> **Problem statement**
Can you transcribe every line exactly and leave the pictures behind?

> **Exercise inputs**

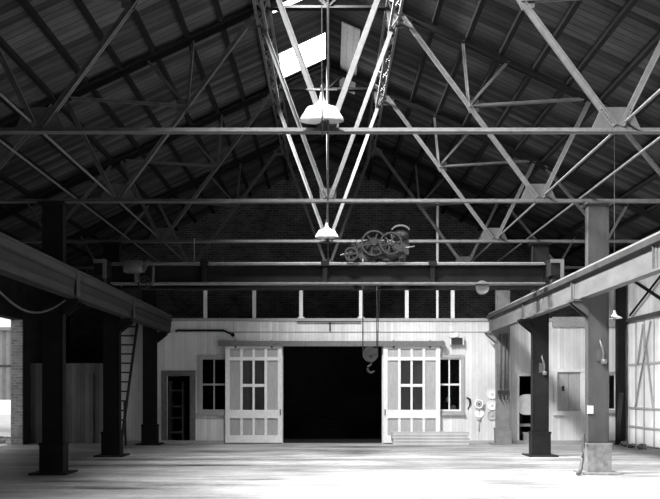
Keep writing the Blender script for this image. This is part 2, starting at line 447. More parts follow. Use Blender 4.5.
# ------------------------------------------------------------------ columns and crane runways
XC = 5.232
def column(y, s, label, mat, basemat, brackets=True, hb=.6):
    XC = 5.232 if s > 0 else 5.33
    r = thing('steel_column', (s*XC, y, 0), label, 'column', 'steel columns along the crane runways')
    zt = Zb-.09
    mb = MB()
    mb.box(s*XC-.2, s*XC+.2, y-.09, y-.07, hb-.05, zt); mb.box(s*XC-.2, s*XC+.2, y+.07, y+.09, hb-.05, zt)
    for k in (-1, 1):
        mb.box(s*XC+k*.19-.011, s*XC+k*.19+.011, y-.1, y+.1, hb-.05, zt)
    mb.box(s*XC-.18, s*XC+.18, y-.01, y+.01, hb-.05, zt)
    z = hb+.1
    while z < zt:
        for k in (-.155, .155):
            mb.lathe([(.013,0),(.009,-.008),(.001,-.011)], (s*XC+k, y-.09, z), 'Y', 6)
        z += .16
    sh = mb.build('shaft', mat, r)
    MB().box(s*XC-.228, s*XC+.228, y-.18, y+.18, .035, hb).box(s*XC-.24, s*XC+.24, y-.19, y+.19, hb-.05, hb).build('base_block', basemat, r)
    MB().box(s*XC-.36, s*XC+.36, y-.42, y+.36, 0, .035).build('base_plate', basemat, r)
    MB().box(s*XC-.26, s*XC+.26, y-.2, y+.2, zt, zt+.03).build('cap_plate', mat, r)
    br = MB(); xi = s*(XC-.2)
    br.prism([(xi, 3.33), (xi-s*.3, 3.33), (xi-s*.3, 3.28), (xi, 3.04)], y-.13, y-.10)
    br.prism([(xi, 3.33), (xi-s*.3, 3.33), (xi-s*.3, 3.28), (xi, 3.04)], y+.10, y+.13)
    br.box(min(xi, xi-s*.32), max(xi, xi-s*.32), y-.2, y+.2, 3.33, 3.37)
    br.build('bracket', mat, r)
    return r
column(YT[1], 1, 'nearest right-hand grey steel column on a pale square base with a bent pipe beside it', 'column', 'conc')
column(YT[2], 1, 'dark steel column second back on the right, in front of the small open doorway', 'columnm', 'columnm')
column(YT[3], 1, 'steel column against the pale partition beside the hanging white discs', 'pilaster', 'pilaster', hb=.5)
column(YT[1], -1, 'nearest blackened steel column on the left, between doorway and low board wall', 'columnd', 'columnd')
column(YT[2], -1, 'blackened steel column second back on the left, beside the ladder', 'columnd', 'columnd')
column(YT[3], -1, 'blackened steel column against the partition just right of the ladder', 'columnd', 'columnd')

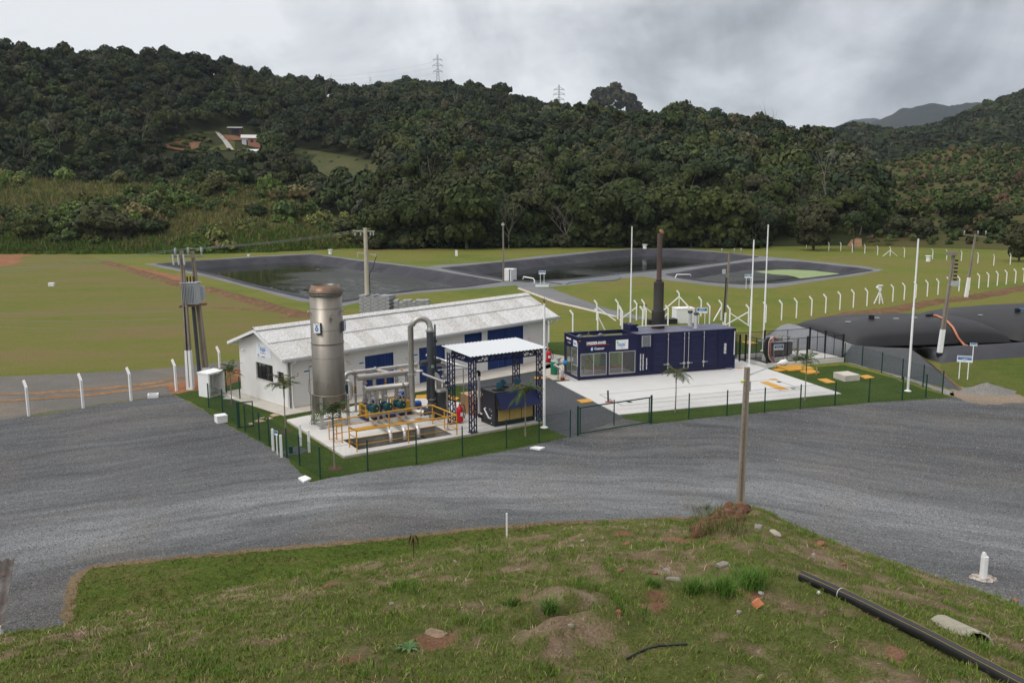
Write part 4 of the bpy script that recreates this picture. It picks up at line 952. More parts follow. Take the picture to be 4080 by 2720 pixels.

> **Problem solution**
Keep writing the Blender script for this image. This is part 2, starting at line 447. More parts follow. Use Blender 4.5.
# ------------------------------------------------------------------ columns and crane runways
XC = 5.232
def column(y, s, label, mat, basemat, brackets=True, hb=.6):
    XC = 5.232 if s > 0 else 5.33
    r = thing('steel_column', (s*XC, y, 0), label, 'column', 'steel columns along the crane runways')
    zt = Zb-.09
    mb = MB()
    mb.box(s*XC-.2, s*XC+.2, y-.09, y-.07, hb-.05, zt); mb.box(s*XC-.2, s*XC+.2, y+.07, y+.09, hb-.05, zt)
    for k in (-1, 1):
        mb.box(s*XC+k*.19-.011, s*XC+k*.19+.011, y-.1, y+.1, hb-.05, zt)
    mb.box(s*XC-.18, s*XC+.18, y-.01, y+.01, hb-.05, zt)
    z = hb+.1
    while z < zt:
        for k in (-.155, .155):
            mb.lathe([(.013,0),(.009,-.008),(.001,-.011)], (s*XC+k, y-.09, z), 'Y', 6)
        z += .16
    sh = mb.build('shaft', mat, r)
    MB().box(s*XC-.228, s*XC+.228, y-.18, y+.18, .035, hb).box(s*XC-.24, s*XC+.24, y-.19, y+.19, hb-.05, hb).build('base_block', basemat, r)
    MB().box(s*XC-.36, s*XC+.36, y-.42, y+.36, 0, .035).build('base_plate', basemat, r)
    MB().box(s*XC-.26, s*XC+.26, y-.2, y+.2, zt, zt+.03).build('cap_plate', mat, r)
    br = MB(); xi = s*(XC-.2)
    br.prism([(xi, 3.33), (xi-s*.3, 3.33), (xi-s*.3, 3.28), (xi, 3.04)], y-.13, y-.10)
    br.prism([(xi, 3.33), (xi-s*.3, 3.33), (xi-s*.3, 3.28), (xi, 3.04)], y+.10, y+.13)
    br.box(min(xi, xi-s*.32), max(xi, xi-s*.32), y-.2, y+.2, 3.33, 3.37)
    br.build('bracket', mat, r)
    return r
column(YT[1], 1, 'nearest right-hand grey steel column on a pale square base with a bent pipe beside it', 'column', 'conc')
column(YT[2], 1, 'dark steel column second back on the right, in front of the small open doorway', 'columnm', 'columnm')
column(YT[3], 1, 'steel column against the pale partition beside the hanging white discs', 'pilaster', 'pilaster', hb=.5)
column(YT[1], -1, 'nearest blackened steel column on the left, between doorway and low board wall', 'columnd', 'columnd')
column(YT[2], -1, 'blackened steel column second back on the left, beside the ladder', 'columnd', 'columnd')
column(YT[3], -1, 'blackened steel column against the partition just right of the ladder', 'columnd', 'columnd')

Write part 4 of the bpy script that recreates this picture. It picks up at line 952. More parts follow. Take the picture to be 4080 by 2720 pixels.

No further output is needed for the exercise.